The White Guard is not really a great play either, perhaps because it was originally written as a novel and then dramatised under almost impossible conditions. Although the novel was a celebration of a White Russian intellectual family, much like Bulgakov's own, who were opposed to the revolution, it was none the less dramatised for the post-revolutionary Moscow Art Theatre under the harsh eyes of the Soviet censors. Stalin — unaccountably — loved it and saw it at least 20 times. The play ran for nearly 1,000 performances, perhaps because so many Russians responded to its elegiac sense of the loss inflicted upon people like themselves.

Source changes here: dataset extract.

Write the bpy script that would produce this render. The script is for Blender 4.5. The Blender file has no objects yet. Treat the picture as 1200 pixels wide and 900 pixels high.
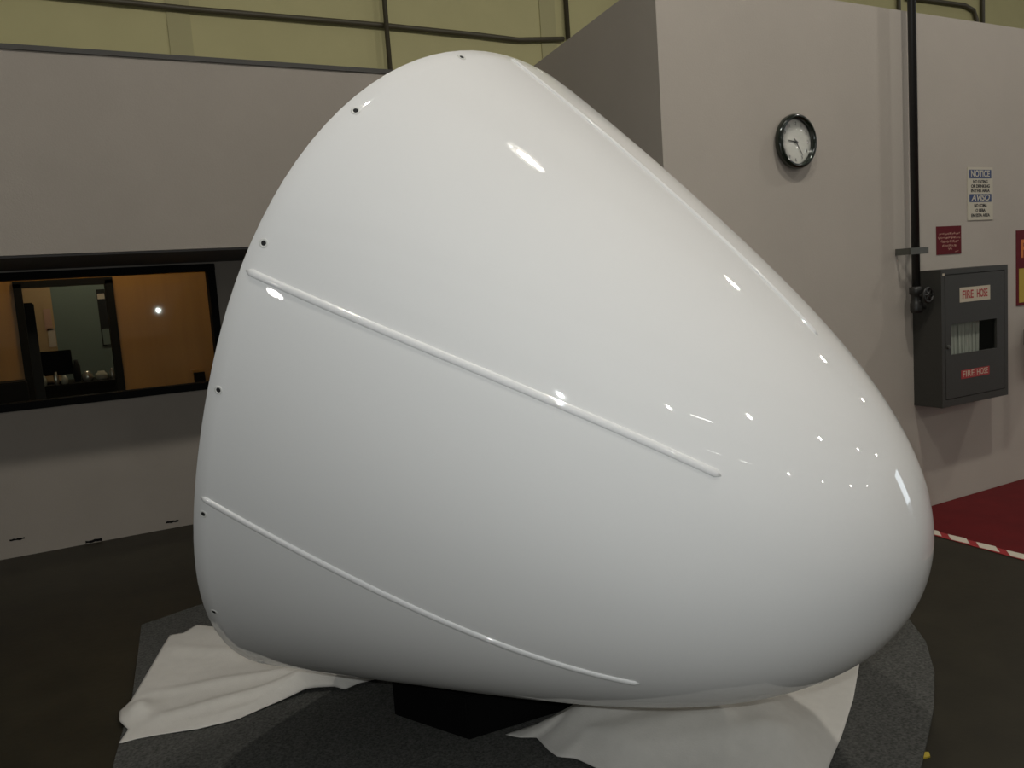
import bpy, bmesh, math, random
from mathutils import Vector, Matrix
from mathutils.bvhtree import BVHTree

random.seed(7)
S = bpy.context.scene
C = S.collection

# ---------------------------------------------------------------- camera
cam_data = bpy.data.cameras.new('camera')
cam_data.sensor_width = 36.0
cam_data.lens = 980.0 / 1200.0 * 36.0
cam_data.clip_end = 300
cam = bpy.data.objects.new('camera', cam_data)
C.objects.link(cam)
cam.matrix_world = Matrix(((0.8703047671560099, 0.11613006918409056, -0.4786265969383876, 0.0),
                           (-0.4874592041688957, 0.06423625404953659, -0.8707796666991658, 0.0),
                           (-0.07037852326207403, 0.9911546351084586, 0.11251378922811182, 1.5),
                           (0, 0, 0, 1)))
S.camera = cam

# ---------------------------------------------------------------- world: the dim even light of a large hall
world = bpy.data.worlds.new('hall_ambient')
S.world = world
world.use_nodes = True
bg = world.node_tree.nodes['Background']
bg.inputs['Color'].default_value = (1.0, 0.985, 0.95, 1)
bg.inputs['Strength'].default_value = 0.13

# ---------------------------------------------------------------- the flash on the camera
fl = bpy.data.lights.new('camera_flash', 'POINT')
fl.energy = 66.0
fl.shadow_soft_size = 0.012
fl.color = (0.93, 0.98, 1.0)
flash = bpy.data.objects.new('camera_flash', fl)
C.objects.link(flash)
flash.location = (-0.03, 0.02, 1.56)

# ---------------------------------------------------------------- exposure
S.view_settings.view_transform = 'Standard'
S.view_settings.look = 'None'
S.view_settings.exposure = 0.0
S.view_settings.gamma = 1.0
S.view_settings.use_curve_mapping = False

# main lamp power (W) - the lamps themselves hang in their fixtures, built below
LAMP_W = 235.0
LAMP_COL = (1.0, 0.955, 0.875)


# ================================================================ materials
def mat(name, col, rough=0.6, metal=0.0, noise=0.0, nscale=8.0, bump=0.0, bscale=60.0, coat=0.0, spec=0.5, col2=None, stretch=None):
    m = bpy.data.materials.new(name)
    m.use_nodes = True
    nt = m.node_tree
    b = nt.nodes['Principled BSDF']
    b.inputs['Base Color'].default_value = (*col, 1)
    b.inputs['Roughness'].default_value = rough
    b.inputs['Metallic'].default_value = metal
    b.inputs['Specular IOR Level'].default_value = spec
    if coat:
        b.inputs['Coat Weight'].default_value = coat
        b.inputs['Coat Roughness'].default_value = 0.02
        b.inputs['Coat IOR'].default_value = 1.75
    tc = nt.nodes.new('ShaderNodeTexCoord')
    src = tc.outputs['Object']
    if stretch:
        mp = nt.nodes.new('ShaderNodeMapping')
        mp.inputs['Scale'].default_value = stretch
        nt.links.new(src, mp.inputs['Vector'])
        src = mp.outputs['Vector']
    if noise > 0 or col2:
        n = nt.nodes.new('ShaderNodeTexNoise')
        n.inputs['Scale'].default_value = nscale
        n.inputs['Detail'].default_value = 6
        nt.links.new(src, n.inputs['Vector'])
        r = nt.nodes.new('ShaderNodeValToRGB')
        c2 = col2 or tuple(max(0, c * (1 - noise)) for c in col)
        c1 = col if col2 else tuple(min(1, c * (1 + noise)) for c in col)
        r.color_ramp.elements[0].color = (*c2, 1)
        r.color_ramp.elements[1].color = (*c1, 1)
        r.color_ramp.elements[0].position = 0.3
        r.color_ramp.elements[1].position = 0.7
        nt.links.new(n.outputs['Fac'], r.inputs['Fac'])
        nt.links.new(r.outputs['Color'], b.inputs['Base Color'])
    if bump > 0:
        n2 = nt.nodes.new('ShaderNodeTexNoise')
        n2.inputs['Scale'].default_value = bscale
        n2.inputs['Detail'].default_value = 4
        nt.links.new(src, n2.inputs['Vector'])
        bp = nt.nodes.new('ShaderNodeBump')
        bp.inputs['Strength'].default_value = bump
        bp.inputs['Distance'].default_value = 0.02
        nt.links.new(n2.outputs['Fac'], bp.inputs['Height'])
        nt.links.new(bp.outputs['Normal'], b.inputs['Normal'])
    return m


def emit(name, col, strength):
    m = bpy.data.materials.new(name)
    m.use_nodes = True
    nt = m.node_tree
    nt.nodes.remove(nt.nodes['Principled BSDF'])
    e = nt.nodes.new('ShaderNodeEmission')
    e.inputs['Color'].default_value = (*col, 1)
    e.inputs['Strength'].default_value = strength
    nt.links.new(e.outputs[0], nt.nodes['Material Output'].inputs['Surface'])
    return m


def glass(name, tint=(1, 1, 1), base=0.0):
    m = bpy.data.materials.new(name)
    m.use_nodes = True
    nt = m.node_tree
    nt.nodes.remove(nt.nodes['Principled BSDF'])
    t = nt.nodes.new('ShaderNodeBsdfTransparent')
    t.inputs['Color'].default_value = (*tint, 1)
    g = nt.nodes.new('ShaderNodeBsdfGlossy')
    g.inputs['Roughness'].default_value = 0.01
    lw = nt.nodes.new('ShaderNodeLayerWeight')
    lw.inputs['Blend'].default_value = 0.5
    pw = nt.nodes.new('ShaderNodeMath')
    pw.operation = 'POWER'
    pw.inputs[1].default_value = 5.0
    nt.links.new(lw.outputs['Facing'], pw.inputs[0])
    f = nt.nodes.new('ShaderNodeMath')
    f.operation = 'MULTIPLY_ADD'
    f.inputs[1].default_value = 0.95
    f.inputs[2].default_value = base
    nt.links.new(pw.outputs[0], f.inputs[0])
    mx = nt.nodes.new('ShaderNodeMixShader')
    nt.links.new(f.outputs[0], mx.inputs[0])
    nt.links.new(t.outputs[0], mx.inputs[1])
    nt.links.new(g.outputs[0], mx.inputs[2])
    nt.links.new(mx.outputs[0], nt.nodes['Material Output'].inputs['Surface'])
    return m


M = {}
M['radome'] = mat('white_gloss_paint', (0.80, 0.79, 0.765), 0.7, coat=0.8, spec=0.05)
M['radome_in'] = mat('radome_inner', (0.45, 0.42, 0.34), 0.7)
M['strip'] = mat('strip_white', (0.82, 0.81, 0.79), 0.5, coat=0.8, spec=0.1)
M['dark_hole'] = mat('hole_dark', (0.01, 0.01, 0.01), 0.8)
M['steel_rim'] = mat('hole_rim', (0.66, 0.65, 0.61), 0.4)
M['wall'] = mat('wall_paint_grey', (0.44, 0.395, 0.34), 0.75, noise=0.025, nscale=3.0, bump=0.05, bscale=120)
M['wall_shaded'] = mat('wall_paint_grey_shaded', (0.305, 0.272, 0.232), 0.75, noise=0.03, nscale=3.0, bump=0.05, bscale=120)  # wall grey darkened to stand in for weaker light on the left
M['olive'] = mat('wall_paint_olive', (0.475, 0.44, 0.225), 0.8, noise=0.03, nscale=2.0)
M['olive_dark'] = mat('post_paint_olive', (0.40, 0.37, 0.195), 0.8)
M['floor'] = mat('floor_concrete_dark', (0.028, 0.0245, 0.015), 0.45, col2=(0.020, 0.0175, 0.011), nscale=5.0, bump=0.03, bscale=30, spec=0.25)
M['soffit'] = mat('soffit_dark', (0.10, 0.095, 0.09), 0.8)
M['trim'] = mat('cap_trim_grey', (0.045, 0.042, 0.036), 0.6)
M['black'] = mat('black_paint', (0.005, 0.005, 0.005), 0.7, spec=0.1)
M['black_soft'] = mat('black_foam', (0.004, 0.004, 0.004), 0.95, spec=0.05)
M['pipe'] = mat('pipe_black', (0.018, 0.017, 0.015), 0.4)
M['conduit'] = mat('conduit_brown', (0.07, 0.06, 0.035), 0.5)
M['bracket'] = mat('bracket_steel', (0.10, 0.10, 0.085), 0.4, metal=0.3)
M['cabinet'] = mat('cabinet_grey', (0.044, 0.042, 0.036), 0.5, noise=0.03, spec=0.3)
M['cab_in'] = mat('cabinet_inside', (0.008, 0.008, 0.008), 0.8)
M['hose'] = mat('hose_canvas', (0.42, 0.41, 0.37), 0.85, noise=0.15, nscale=40, stretch=(1, 1, 0.1))
M['cream'] = mat('label_cream', (0.55, 0.48, 0.36), 0.6)
M['sign_white'] = mat('sign_cream', (0.52, 0.48, 0.38), 0.6)
M['sign_blue'] = mat('sign_blue', (0.035, 0.06, 0.155), 0.6)
M['ink'] = mat('ink_black', (0.035, 0.032, 0.03), 0.7)
M['sign_red'] = mat('sign_red', (0.115, 0.008, 0.013), 0.7, spec=0.2)
M['text_red'] = mat('text_red', (0.36, 0.03, 0.03), 0.6)
M['text_tan'] = mat('text_tan', (0.50, 0.30, 0.22), 0.6)
M['yellow'] = mat('sign_yellow', (0.45, 0.33, 0.03), 0.6)
M['orange'] = mat('sign_orange', (0.6, 0.16, 0.02), 0.6)
M['red_floor'] = mat('floor_red', (0.105, 0.006, 0.007), 0.7, noise=0.12, nscale=6, spec=0.15)
M['tape_red'] = mat('tape_red', (0.30, 0.015, 0.018), 0.5)
M['tape_white'] = mat('tape_white', (0.62, 0.57, 0.46), 0.5)
M['carpet'] = mat('carpet_charcoal', (0.125, 0.124, 0.113), 0.95, col2=(0.05, 0.05, 0.046), nscale=110, bump=0.6, bscale=220, spec=0.1)
M['cloth'] = mat('cloth_white', (0.57, 0.55, 0.505), 0.85, noise=0.03, nscale=25, bump=0.08, bscale=180, spec=0.2)
M['wood'] = mat('wood_panel', (0.42, 0.18, 0.022), 0.5, coat=0.5, col2=(0.36, 0.15, 0.017), nscale=2.0, stretch=(6, 6, 0.4))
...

What makes it a great piece of theatre is Howard Davies's outstanding production at the Lyttelton — the third in his Russian trilogy. Bunny Christie's sets are hugely impressive; the curtain rises on the Turbin family's vast family living room in a Kiev apartment, with immense windows looking down on to a chaos we never see but constantly hear, of shouting, gunshots and terrifying explosions. The sound designer, Terry King, has contributed greatly to the atmosphere throughout. It is the winter of 1918: Kiev is in the hands of a puppet German governor and is being fought over by pro-Tsarist White Russians (such as the Turbins), Ukrainian nationalists and the approaching Red Army. Confronted with terror and loss, the Turbins and their hangers-on and fellow soldiers nonetheless talk and joke together in the refuge of the apartment. They eat, sing, quarrel and get drunk with Russian volatility, careering from pathos to bathos, from tragedy to sentimentality, from heartbreak to comedy.
Such rapid Chekhovian shifts of mood and meaning are very difficult to achieve, and Bulgakov is not Chekhov (I am convinced the problem lies with the script rather than the accomplished cast). There are moments of inconsistency and imbalance throughout: the heroine's cowardly husband is a stereotypical upper class prat, while she is too human to be associated with such a two-dimensional joke. Her louche admirer, by contrast, combines absurdity with real feeling. It's as if Bulgakov cannot consistently control mood and tone, a weakness that is even more obvious in his famous novel The Master and Margarita. Still, this is a powerful production.
The best of these plays is Tennessee Williams's brilliantly funny Spring Storm, which I had never seen or read. It was forgotten, unpublished until 1996, rarely performed and had never been shown outside the US until the Royal & Derngate Theatre in Northampton produced it last year, in tandem with Eugene O'Neill's Beyond the Horizon. Both were directed by Laurie Sansom. The productions were so outstanding that Nicholas Hytner of the National Theatre brought plays and company to the Cottesloe in a triumph for regional theatre.
Set in the Mississippi Delta in 1937, Spring Storm is a tragedy of sexual longing and a comedy of the shabby-genteel manners of the decaying South. Heavenly Critchfield, a highly-sexed beauty from a fading family, hesitates between two men — one of them elementally atractive in the mould of Stanley Kowalski in A Streetcar Named Desire and the other an appealing and socially desirable rich man.
All the concerns of Williams's later plays are developed here, with such elegance and control that it is hard to believe that this first play was dismissed as worthless by his writing tutor. It is brilliantly funny, witty, accomplished and beautifully directed: of all these productions, Spring Storm is the one not to miss.